The Francis climate change freak-out

There's good reason for it.

The Climate Mobilization T-shirt
The Climate Mobilization T-shirt

The Climate Mobilization T-shirt

Word that Pope Francis will be issuing an encyclical on climate change in the coming months has occasioned unprecedented agita from conservative Catholic writers. Over at National Catholic Reporter, Michael Sean Winters discusses a clutch of articles that amount, he judges, to a preemptive strike against a document that does not yet exist.

To quote perhaps the most egregious example, in a climate change-denying screed over at First Things, Maureen Mullarkey dismisses the pope as “an ideologue and a meddlesome egoist.” The Princeton jurisprude Robert George has also weighed in and so has the director of the Acton Institute’s Rome office, Keyshore Jayabalan.
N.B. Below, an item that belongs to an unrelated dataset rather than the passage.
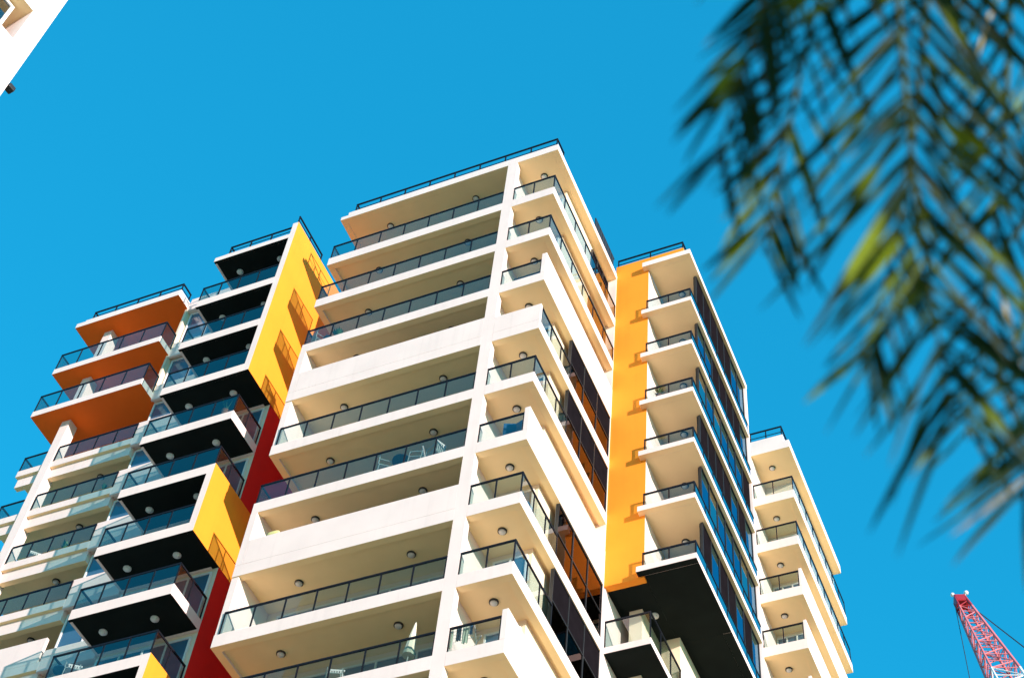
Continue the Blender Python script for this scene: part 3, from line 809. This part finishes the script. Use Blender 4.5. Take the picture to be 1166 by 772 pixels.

Not that the freak-out is restricted to certifiable Catholics. There’s also been radio host Dennis Prager and, from Breitbart’s London bureau, James Delingpole. All of this is of a piece with the anti-climate change agit-prop of the likes of George WillCharles Krauthammer, and Cal Thomas, to say nothing of the Wall Street Journal editorial page.

But the “prebuttal” to the forthcoming encyclical is worth pondering, not least because its anxiety level far exceeds the reaction to Francis’ repeated critiques of capitalism. How come?

In part, it’s because the Catholic capitalist chorus has plenty of experience picking apart the manifestations of anti-capitalism that have long been part of the Church’s social doctrine. Besides enumerating the manifold accomplishments of The Market, they know how to make the most of any opening provided by papal economic pronunciamentos.

Take, for example, Pope Francis’ latest critique, published over the weekend by the Italian newspaper La Stampa. It will not take long for friends of the rich to single out His Holiness’ condemnation of “pauperism” — the religious valorization of poverty — or to justify the status quo by pointing out that he does not contend that there is no place in heaven for the one percent: “The Gospel’s message is for everyone, the Gospel does not condemn the wealthy, but the idolatry of wealth, the idolatry that makes people indifferent to the call of the poor.” Whew!

More importantly, generalized criticism of capitalism is nothing much to fear. Who objects to the occasional reminder that there are poor who need our attention, even if it does strengthen the resolve of those who misguidedly support a hike in the minimum wage or oppose a reduction in unemployment benefits?

Climate change is something else entirely. Combatting it represents a clear and present danger to business as usual.

Environmental harm is the foremost example of a negative externality that private enterprise cannot address on its own. A given factory will not invest in air pollution controls and put itself at a competitive disadvantage to other factories unless the government steps in and requires all to do so in the name of the common good. The threat of climate change is the greatest negative externality of all, and there is growing recognition that the only way to avert global disaster is through massive governmental intervention to bring about a world-wide shift away from carbon-based energy sources.


Take a look at The Climate Mobilization, an effort to create a grass-roots movement to make this happen through a national mobilization on the scale of what the federal government undertook in order to wage World War II. (Disclosure: my son Ezra is one of the principal organizers of the effort.) If this is what’s really required to prevent carbon from destroying civilization, some powers-that-be have more than sufficient reason to minimize the impact of the pope’s encyclical.

Think about the lengths to which the tobacco industry went to suppress information about the dangers of smoking. Then consider that the carbon industry is orders of magnitude larger and more powerful than the tobacco industry. The conservative commentariat knows which side of their bread is buttered, and there’s plenty of butter on it.

Today, Francis concluded his “State of the World” speech to the Vatican’s ambassadorial corps by expressing the hope that this year will see progress “in the drafting of a new Climate Change Agreement.” Let’s just say that that hope is not universally shared.